Vor allem junge Menschen gehen gegen das Gesetz auf die Straße. Viele haben visafrei die EU besucht und sehen die europäische Perspektive ihres Landes in Gefahr. Klare Führungsfiguren gibt es nicht. Doch Staatspräsidentin Salome Surabischwili steht aufseiten des Protests. Dazu kommen Gewerkschaftler, prominente Sportler und Künstler, einige Geistliche der orthodoxen Kirche und einzelne Vertreter von Georgischer Traum.

Am Samstag hatten in der georgischen Hauptstadt Tiflis Schätzungen zufolge rund 50.000 Menschen friedlich gegen das Gesetzesvorhaben demonstriert. Einige Medien berichteten sogar von Hunderttausenden Demonstranten. Die Regierungspartei sprach von 18.000 Teilnehmern. In den vergangenen Tagen hat die Staatsmacht Regierungsgegner öffentlich angeprangert und Schläger auf sie gehetzt. Dies wiederum heizte die Demonstrationen an.

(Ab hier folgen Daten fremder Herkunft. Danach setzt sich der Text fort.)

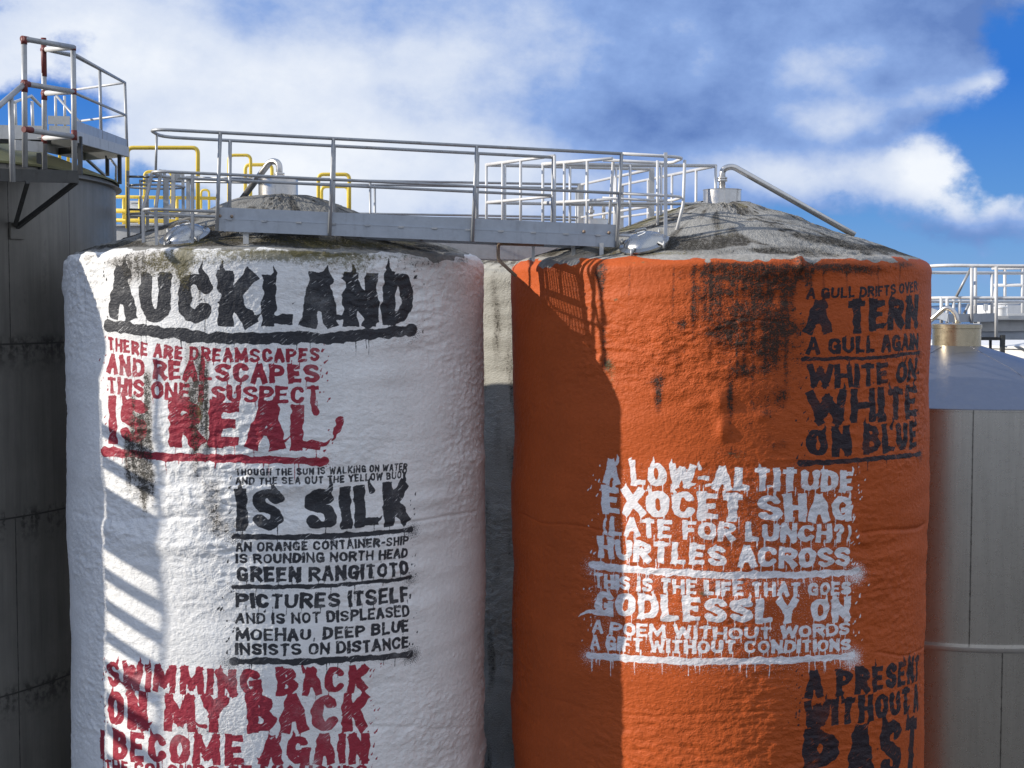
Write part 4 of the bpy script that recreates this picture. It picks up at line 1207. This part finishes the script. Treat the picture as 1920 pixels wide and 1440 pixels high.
def rail_run(root, top, drop_mid, drop_low, posts, r=.021, m=PALE, mid=True, low=True):
    """tube rail through points 'top', a mid rail below and posts at fractions along each leg"""
    top = [Vector(p) for p in top]
    tube_obj('top_rail', top, r, m, root)
    if mid: tube_obj('mid_rail', [p - Z(drop_mid) for p in top], r * .9, m, root)
    for (i, f) in posts:
        p = lerp(top[i], top[i + 1], f)
        tube_obj('post', [p, p - Z(drop_low)], r, m, root)

# --- zigzag branch behind the main gangway
bg_ = empty('gangway', pt(1040, 420, 19.6), 'pale tube-railed zigzag gangway branching back behind the middle of the long one', 'walkway')
A = [pt(1040, 292, 19.5), pt(912, 309, 20.9), pt(1222, 317, 21.4), pt(1090, 346, 24.0)]
B = [pt(1148, 297, 19.35), pt(1018, 308, 20.3), pt(1342, 311, 20.7), pt(1165, 347, 24.6)]
rail_run(bg_, A, .55, 1.12, [(0, 0), (0, .48), (0, .75), (0, 1), (1, .11), (1, .5), (1, .78), (1, 1), (2, .5), (2, 1)])
rail_run(bg_, B, .55, 1.12, [(0, .35), (0, .68), (0, 1), (1, .25), (1, .5), (1, .68), (1, 1), (2, .18), (2, .42), (2, .68), (2, 1)])
for (x, Y) in ((1222, 21.4), (1088, 24.0), (1168, 24.5)):
    b = MB(); q = [a for a in A + B if abs(960 + F * a.x / a.y - x) < 8][0]
    b.bar(q + Z(.02), q - Z(1.15), .08, .05, Vector((0, 1, 0))); b.build('end_post', M['toewhite'], bg_)
dk = []
for i in range(3):
    g0, g1 = A[i] - Z(1.14), A[i + 1] - Z(1.14)
    k0, k1 = B[i] - Z(1.14), B[i + 1] - Z(1.14)
    b = MB(); zz = min(g0.z, k0.z, g1.z, k1.z)
    b.prism([g0, g1, k1, k0] if i != 1 else [g0, k0, k1, g1], (0, 0, -.02)); b.build('deck_plate', GAL, bg_)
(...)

Iwanischwili und Ministerpräsident Irakli Kobachidse geben sich überzeugt, dass sie die Protestwelle aussitzen können. Doch in der Dynamik der Proteste scheint nicht ausgeschlossen, dass die Regierung stürzt. Georgischer Traum könnte auch im Oktober die Parlamentswahl verlieren, bei der sie angesichts der zersplitterten Opposition eigentlich auf einen ungefährdeten Sieg zusteuerte. Das Gesetz zum zweiten Mal nach 2023 zurückzuziehen, wäre eine bittere Niederlage für Georgischer Traum, schrieb der Experte Alexander Atassunzew für Carnegie Politika. "Aber es nicht zurückzuziehen bedeutet, die europäische Zukunft des Landes zu riskieren und zugleich die eigene Macht."